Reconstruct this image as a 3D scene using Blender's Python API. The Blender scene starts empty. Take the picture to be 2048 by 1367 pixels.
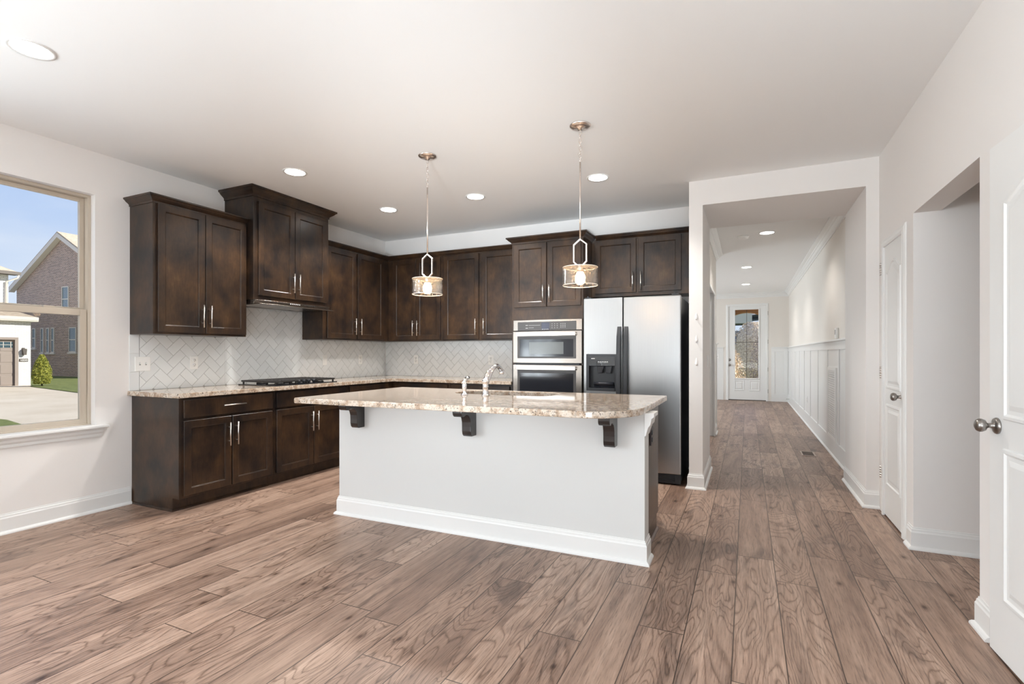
import bpy, bmesh, math, random
from mathutils import Vector, Matrix
random.seed(7)
S = bpy.context.scene
C = S.collection
PI = math.pi

# ---------------------------------------------------------------- camera
F_PX = 1014.0
YAW = math.atan((1495 - 1024) / F_PX)
EYE = 1.208
cd = bpy.data.cameras.new('camera')
cam = bpy.data.objects.new('camera', cd); C.objects.link(cam)
cam.location = (0, 0, EYE)
cam.rotation_euler = (PI / 2, 0, YAW)
cd.sensor_width = 36.0
cd.lens = 36.0 * F_PX / 2048
cd.shift_y = 22.5 / 2048
cd.clip_start = 0.05; cd.clip_end = 400
S.camera = cam
S.view_settings.view_transform = 'Standard'
S.view_settings.look = 'None'
S.view_settings.gamma = 1.0
S.view_settings.use_curve_mapping = False
S.view_settings.exposure = 0.57
S.cycles.use_denoising = True
S.cycles.max_bounces = 10
S.cycles.diffuse_bounces = 6
S.cycles.glossy_bounces = 5
S.cycles.transparent_max_bounces = 16
S.cycles.caustics_reflective = False
S.cycles.caustics_refractive = False
S.cycles.sample_clamp_indirect = 6.0

# ---------------------------------------------------------------- sky
W = bpy.data.worlds.new('sky'); S.world = W; W.use_nodes = True
nt = W.node_tree; nt.nodes.clear()
def N(t, typ, **kw):
    n = t.nodes.new(typ)
    for k, v in kw.items():
        if k.startswith('i_'):
            n.inputs[int(k[2:]) if k[2:].isdigit() else k[2:].replace('_', ' ')].default_value = v
        else: setattr(n, k, v)
    return n
tc = N(nt, 'ShaderNodeTexCoord'); sx = N(nt, 'ShaderNodeSeparateXYZ')
nt.links.new(tc.outputs['Generated'], sx.inputs[0])
gr = N(nt, 'ShaderNodeValToRGB')
gr.color_ramp.elements[0].position = 0.0; gr.color_ramp.elements[0].color = (0.74, 0.84, 0.98, 1)
gr.color_ramp.elements[1].position = 0.55; gr.color_ramp.elements[1].color = (0.22, 0.42, 0.90, 1)
nt.links.new(sx.outputs['Z'], gr.inputs[0])
mp = N(nt, 'ShaderNodeMapping'); mp.inputs['Scale'].default_value = (1.2, 1.2, 5.0)
nt.links.new(tc.outputs['Generated'], mp.inputs[0])
cn = N(nt, 'ShaderNodeTexNoise'); cn.inputs['Scale'].default_value = 2.3; cn.inputs['Detail'].default_value = 6
nt.links.new(mp.outputs[0], cn.inputs['Vector'])
cr = N(nt, 'ShaderNodeValToRGB')
cr.color_ramp.elements[0].position = 0.42; cr.color_ramp.elements[0].color = (0, 0, 0, 1)
cr.color_ramp.elements[1].position = 0.78; cr.color_ramp.elements[1].color = (.8, .8, .8, 1)
nt.links.new(cn.outputs['Fac'], cr.inputs[0])
mx = N(nt, 'ShaderNodeMix', data_type='RGBA'); mx.inputs[7].default_value = (0.88, 0.92, 1.0, 1)
nt.links.new(cr.outputs[0], mx.inputs[0]); nt.links.new(gr.outputs[0], mx.inputs[6])
bg = N(nt, 'ShaderNodeBackground'); bg.inputs[1].default_value = 0.68
wo = N(nt, 'ShaderNodeOutputWorld')
nt.links.new(mx.outputs[2], bg.inputs[0]); nt.links.new(bg.outputs[0], wo.inputs[0])

# ---------------------------------------------------------------- sun and daylight through the windows
def lamp(name, typ, loc, energy, color=(1, 1, 1), target=None, **kw):
    l = bpy.data.lights.new(name, typ); l.energy = energy; l.color = color
    for k, v in kw.items(): setattr(l, k, v)
    o = bpy.data.objects.new(name, l); C.objects.link(o); o.location = loc
    if target is not None:
        o.rotation_euler = (Vector(target) - Vector(loc)).to_track_quat('-Z', 'Y').to_euler()
    return o
sun_dir = Vector((0.75, 0.42, 0.50)).normalized()
lamp('sun', 'SUN', (0, 0, 20), 6.5, (1.0, 0.93, 0.82), target=Vector((0, 0, 20)) - sun_dir, angle=0.01)
DAY = (0.84, 0.925, 1.0)
def window_light(name, loc, to, w, h, e, fill_e):
    """daylight through one opening: sky light aimed in, plus an added fill lamp aimed up at the ceiling"""
    x, y, z = loc; t = Vector(to)
    lamp('daylight_' + name, 'AREA', loc, e, DAY, target=(t.x, t.y, z - .1), shape='RECTANGLE', size=w, size_y=h)
    lamp('ceiling_fill_' + name, 'AREA', (x, y, z - h * .28), fill_e, (.87, .945, 1.0), target=(t.x, t.y, z + 1.6), shape='RECTANGLE', size=w, size_y=h * .5)  # added fill lamp, low in the opening, to brighten the ceiling
window_light('patio_door', (-.25, -3.86, 1.25), (-.25, -1.8, 1.25), 1.9, 2.1, 20, 8)
window_light('left_windows', (-4.76, -1.7, 1.5), (-2.7, -1.7, 1.5), 2.5, 1.7, 112, 72)
window_light('left_middle_window', (-4.76, .35, 1.5), (-2.7, .35, 1.5), .9, 1.7, 20, 8)
window_light('dining_windows', (-4.76, 11.2, 1.5), (-2.7, 11.2, 1.5), 3.2, 1.7, 72, 80)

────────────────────

What to produce:
Repeat only the lines from the beginning of the material through the line containing "S.cycles.sample_clamp_indirect = 6.0", both ends kept, leaving pictures out.

Result of this exercise:
Reconstruct this image as a 3D scene using Blender's Python API. The Blender scene starts empty. Take the picture to be 2048 by 1367 pixels.
import bpy, bmesh, math, random
from mathutils import Vector, Matrix
random.seed(7)
S = bpy.context.scene
C = S.collection
PI = math.pi

# ---------------------------------------------------------------- camera
F_PX = 1014.0
YAW = math.atan((1495 - 1024) / F_PX)
EYE = 1.208
cd = bpy.data.cameras.new('camera')
cam = bpy.data.objects.new('camera', cd); C.objects.link(cam)
cam.location = (0, 0, EYE)
cam.rotation_euler = (PI / 2, 0, YAW)
cd.sensor_width = 36.0
cd.lens = 36.0 * F_PX / 2048
cd.shift_y = 22.5 / 2048
cd.clip_start = 0.05; cd.clip_end = 400
S.camera = cam
S.view_settings.view_transform = 'Standard'
S.view_settings.look = 'None'
S.view_settings.gamma = 1.0
S.view_settings.use_curve_mapping = False
S.view_settings.exposure = 0.57
S.cycles.use_denoising = True
S.cycles.max_bounces = 10
S.cycles.diffuse_bounces = 6
S.cycles.glossy_bounces = 5
S.cycles.transparent_max_bounces = 16
S.cycles.caustics_reflective = False
S.cycles.caustics_refractive = False
S.cycles.sample_clamp_indirect = 6.0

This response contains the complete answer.